Ryan Adams, still in his mid-twenties, has been handpicked by critics to lead the alternative-country revolution, and for good reason: in the last five years, he has released five records, four with the now-defunct outfit Whiskeytown and last year's solo debut "Heartbreaker." "Gold" (Lost Highway), the hot-on-the-heels followup, illustrates Adams's prolific talent: though the album already has sixteen songs, Adams has tacked another five compositions on a bonus disk. The moods here range far and wide from the jaunty, motormouthed opening track, "New York, New York" to the fragile "Harder Now That It's Over." While "Heartbreaker" was earthy and hushed, performed largely without drums and mostly with the hyperauthentic team of Gillian Welch and David Rawlings, this time around Adams employs grizzled session pros like Benmont Tench and Jim Keltner. The result takes Adams even further from country music, into polished, precocious, sometimes prolix pop that isn't shy about its radio roots: echoes of the Band, the Rolling Stones, and even Cat Stevens drift through the album.

The year that Ryan Adams was born, Elton John was dominating the pop-music world with hits like "The Bitch Is Back" and "Don't Let the Sun Go Down on Me." How odd, then, to find tucked away in the liner notes to John's new album, "Songs from the West Coast" (Universal), a child-is-father-to-the-man dedication: "Special thanks to Ryan Adams, who inspired me to do better." John has spent the last decade cranking out grandly sappy ballads and counting (or is that spending?) his millions; this record has been touted as a return to the sharper pop of his early years. And in some sense, it is: the opening song, "The Emperor's New Clothes," and the first single, "I Want Love," prove that the lifelong collaboration between John and his lyricist Bernie Taupin is still fertile. Even in the weaker moments-"American Triangle," a song about the gay-bias murder of Matthew Shepard, is as flat as a high school book report-John sounds revitalized.

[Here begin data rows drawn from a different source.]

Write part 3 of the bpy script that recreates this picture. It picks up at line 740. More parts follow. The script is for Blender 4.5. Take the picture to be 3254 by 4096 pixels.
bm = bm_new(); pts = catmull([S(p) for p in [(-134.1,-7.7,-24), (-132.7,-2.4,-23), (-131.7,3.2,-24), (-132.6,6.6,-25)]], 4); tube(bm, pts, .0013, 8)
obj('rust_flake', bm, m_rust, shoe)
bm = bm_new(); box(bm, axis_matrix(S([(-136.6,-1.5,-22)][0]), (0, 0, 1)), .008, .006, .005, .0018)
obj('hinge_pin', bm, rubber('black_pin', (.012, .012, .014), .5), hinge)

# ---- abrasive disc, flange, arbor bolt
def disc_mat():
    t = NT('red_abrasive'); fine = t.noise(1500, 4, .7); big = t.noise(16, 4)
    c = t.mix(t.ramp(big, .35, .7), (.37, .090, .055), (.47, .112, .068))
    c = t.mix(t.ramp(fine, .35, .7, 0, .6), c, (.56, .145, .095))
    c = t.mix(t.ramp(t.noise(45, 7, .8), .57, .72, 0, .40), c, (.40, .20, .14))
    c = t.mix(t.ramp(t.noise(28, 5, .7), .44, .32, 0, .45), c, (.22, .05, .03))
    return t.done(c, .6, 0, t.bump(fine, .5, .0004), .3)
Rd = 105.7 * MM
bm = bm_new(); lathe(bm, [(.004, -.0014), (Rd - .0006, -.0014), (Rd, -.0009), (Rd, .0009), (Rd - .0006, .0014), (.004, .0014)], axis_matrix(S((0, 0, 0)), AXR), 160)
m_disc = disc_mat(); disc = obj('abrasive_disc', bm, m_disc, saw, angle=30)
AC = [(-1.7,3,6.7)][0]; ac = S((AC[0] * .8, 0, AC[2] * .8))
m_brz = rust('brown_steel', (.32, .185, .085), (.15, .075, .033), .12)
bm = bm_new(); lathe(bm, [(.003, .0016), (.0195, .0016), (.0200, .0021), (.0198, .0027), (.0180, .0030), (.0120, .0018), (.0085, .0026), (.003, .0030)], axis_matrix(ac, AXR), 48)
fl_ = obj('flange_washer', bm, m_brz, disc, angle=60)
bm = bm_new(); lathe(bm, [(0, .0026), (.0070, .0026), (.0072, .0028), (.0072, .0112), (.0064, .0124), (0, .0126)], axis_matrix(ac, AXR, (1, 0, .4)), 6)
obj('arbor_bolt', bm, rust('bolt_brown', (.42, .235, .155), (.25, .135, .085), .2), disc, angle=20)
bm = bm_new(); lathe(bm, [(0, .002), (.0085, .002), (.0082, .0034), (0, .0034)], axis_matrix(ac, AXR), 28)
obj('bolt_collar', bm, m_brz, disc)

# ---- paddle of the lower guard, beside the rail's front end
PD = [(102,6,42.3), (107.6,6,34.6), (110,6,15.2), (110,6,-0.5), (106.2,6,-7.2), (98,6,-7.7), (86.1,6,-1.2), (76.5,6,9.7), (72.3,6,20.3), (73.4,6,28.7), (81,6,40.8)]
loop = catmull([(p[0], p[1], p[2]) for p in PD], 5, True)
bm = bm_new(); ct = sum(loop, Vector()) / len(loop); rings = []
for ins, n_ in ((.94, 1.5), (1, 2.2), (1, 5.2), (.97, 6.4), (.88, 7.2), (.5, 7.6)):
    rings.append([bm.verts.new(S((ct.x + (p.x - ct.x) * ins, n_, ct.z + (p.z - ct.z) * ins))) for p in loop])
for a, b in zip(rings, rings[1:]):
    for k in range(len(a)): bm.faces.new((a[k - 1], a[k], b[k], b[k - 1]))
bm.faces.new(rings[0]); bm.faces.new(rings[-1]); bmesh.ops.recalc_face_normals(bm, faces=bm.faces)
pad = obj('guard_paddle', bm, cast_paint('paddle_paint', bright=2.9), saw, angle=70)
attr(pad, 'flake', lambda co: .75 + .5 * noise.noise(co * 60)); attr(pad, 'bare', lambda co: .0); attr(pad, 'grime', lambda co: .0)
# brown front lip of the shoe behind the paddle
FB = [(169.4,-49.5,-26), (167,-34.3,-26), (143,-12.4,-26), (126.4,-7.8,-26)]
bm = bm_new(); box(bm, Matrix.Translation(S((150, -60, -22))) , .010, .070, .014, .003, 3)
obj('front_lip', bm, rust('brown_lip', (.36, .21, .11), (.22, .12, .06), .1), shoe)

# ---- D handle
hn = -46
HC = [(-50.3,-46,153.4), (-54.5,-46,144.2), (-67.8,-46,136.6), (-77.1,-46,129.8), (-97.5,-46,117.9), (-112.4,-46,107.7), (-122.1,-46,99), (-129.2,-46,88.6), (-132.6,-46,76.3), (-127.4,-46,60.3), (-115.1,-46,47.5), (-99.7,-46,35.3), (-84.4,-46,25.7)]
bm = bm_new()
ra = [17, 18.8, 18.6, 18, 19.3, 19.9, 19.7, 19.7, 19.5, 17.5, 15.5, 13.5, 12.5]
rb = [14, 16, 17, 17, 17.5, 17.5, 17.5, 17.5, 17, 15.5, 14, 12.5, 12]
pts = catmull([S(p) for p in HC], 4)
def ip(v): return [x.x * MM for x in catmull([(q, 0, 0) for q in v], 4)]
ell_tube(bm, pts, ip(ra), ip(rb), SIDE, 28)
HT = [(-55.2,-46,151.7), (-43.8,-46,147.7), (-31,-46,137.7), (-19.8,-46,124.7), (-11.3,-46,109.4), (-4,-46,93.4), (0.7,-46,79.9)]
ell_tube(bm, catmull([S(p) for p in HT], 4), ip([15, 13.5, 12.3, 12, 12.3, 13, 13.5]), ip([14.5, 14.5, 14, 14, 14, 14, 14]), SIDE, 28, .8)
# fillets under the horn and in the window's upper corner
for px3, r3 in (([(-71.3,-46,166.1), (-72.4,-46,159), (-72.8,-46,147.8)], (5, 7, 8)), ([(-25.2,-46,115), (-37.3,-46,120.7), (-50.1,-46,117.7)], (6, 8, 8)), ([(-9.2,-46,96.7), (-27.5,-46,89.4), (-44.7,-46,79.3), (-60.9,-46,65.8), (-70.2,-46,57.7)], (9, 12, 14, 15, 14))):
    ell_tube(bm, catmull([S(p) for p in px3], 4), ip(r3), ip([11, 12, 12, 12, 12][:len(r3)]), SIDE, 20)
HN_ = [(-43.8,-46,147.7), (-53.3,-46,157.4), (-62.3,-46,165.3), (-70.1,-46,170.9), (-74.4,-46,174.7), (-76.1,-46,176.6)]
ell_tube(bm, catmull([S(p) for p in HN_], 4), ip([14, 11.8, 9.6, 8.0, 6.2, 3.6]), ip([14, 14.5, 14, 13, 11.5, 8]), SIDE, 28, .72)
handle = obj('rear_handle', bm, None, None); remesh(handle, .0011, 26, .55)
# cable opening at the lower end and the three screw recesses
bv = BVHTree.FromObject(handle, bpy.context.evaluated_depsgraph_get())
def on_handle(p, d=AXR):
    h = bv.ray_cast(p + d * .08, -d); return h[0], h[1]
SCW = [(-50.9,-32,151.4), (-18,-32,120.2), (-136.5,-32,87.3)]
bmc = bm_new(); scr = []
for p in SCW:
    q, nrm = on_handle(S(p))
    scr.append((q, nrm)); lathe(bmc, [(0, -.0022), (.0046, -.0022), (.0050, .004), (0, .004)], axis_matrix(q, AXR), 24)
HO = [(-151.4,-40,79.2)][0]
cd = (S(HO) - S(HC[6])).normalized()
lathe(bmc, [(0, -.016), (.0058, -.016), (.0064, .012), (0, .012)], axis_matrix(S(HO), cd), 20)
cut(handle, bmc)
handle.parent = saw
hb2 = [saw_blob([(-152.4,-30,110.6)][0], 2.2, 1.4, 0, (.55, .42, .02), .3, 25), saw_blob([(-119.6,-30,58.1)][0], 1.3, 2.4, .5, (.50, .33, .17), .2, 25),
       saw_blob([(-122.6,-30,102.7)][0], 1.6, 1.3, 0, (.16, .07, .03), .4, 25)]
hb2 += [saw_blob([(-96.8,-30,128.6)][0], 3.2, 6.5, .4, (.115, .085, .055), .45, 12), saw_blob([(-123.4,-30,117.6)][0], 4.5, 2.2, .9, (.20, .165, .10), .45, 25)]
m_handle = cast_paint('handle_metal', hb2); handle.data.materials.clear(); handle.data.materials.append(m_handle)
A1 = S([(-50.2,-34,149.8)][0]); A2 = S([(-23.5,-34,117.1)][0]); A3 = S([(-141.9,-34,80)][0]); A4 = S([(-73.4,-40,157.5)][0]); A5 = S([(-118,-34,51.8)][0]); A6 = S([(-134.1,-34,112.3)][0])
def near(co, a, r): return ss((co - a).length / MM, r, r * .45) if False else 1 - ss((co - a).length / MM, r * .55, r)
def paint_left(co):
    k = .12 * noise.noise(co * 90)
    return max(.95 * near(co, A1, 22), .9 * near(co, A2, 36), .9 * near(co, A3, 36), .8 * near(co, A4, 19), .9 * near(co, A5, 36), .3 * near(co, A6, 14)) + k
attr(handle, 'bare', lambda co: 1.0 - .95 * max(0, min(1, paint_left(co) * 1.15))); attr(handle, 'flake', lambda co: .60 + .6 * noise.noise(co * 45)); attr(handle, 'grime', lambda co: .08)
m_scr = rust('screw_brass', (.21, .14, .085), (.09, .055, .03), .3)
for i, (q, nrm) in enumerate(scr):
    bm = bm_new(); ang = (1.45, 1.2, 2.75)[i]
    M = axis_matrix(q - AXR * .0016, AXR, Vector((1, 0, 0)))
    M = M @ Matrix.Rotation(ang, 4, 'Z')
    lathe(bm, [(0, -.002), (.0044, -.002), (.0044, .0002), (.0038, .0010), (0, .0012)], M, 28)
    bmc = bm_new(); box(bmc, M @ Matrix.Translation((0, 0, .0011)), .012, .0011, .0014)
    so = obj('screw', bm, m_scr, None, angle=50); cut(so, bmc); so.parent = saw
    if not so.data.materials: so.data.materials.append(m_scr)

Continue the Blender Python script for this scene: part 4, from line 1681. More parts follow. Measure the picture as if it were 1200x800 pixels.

If John was the king of seventies pop, the clown prince was Nick Lowe, who combined impeccable melodies with an incorrigible sense of humor and managed to turn out a series of nearly perfect singles, including "Cruel to Be Kind," "So It Goes," and ("What's So Funny 'Bout) Peace, Love, and Understanding." Over the last decade, Lowe has refashioned himself as a torchy balladeer, first on 1994's "The Impossible Bird" and then on 1998's "Dig My Mood." "The Convincer" (Yep Roc) is his mellowist outing yet. With the exception of one light rockabilly exercise, the songs rarely rise above a whisper, musically or lyrically-the topic here is love among adults, sometimes resigned, sometimes wry, sometimes warm. While Lowe's emotional sophistication is indisputable (songs like "Lately I've Let Things Slide," "Bygones (Won't Go)," and "Let's Stay In and Make Love" are every bit as wise as their titles), "The Convincer" is, finally, a slight disappointment-not dim but muted, and without enough flashes of wit.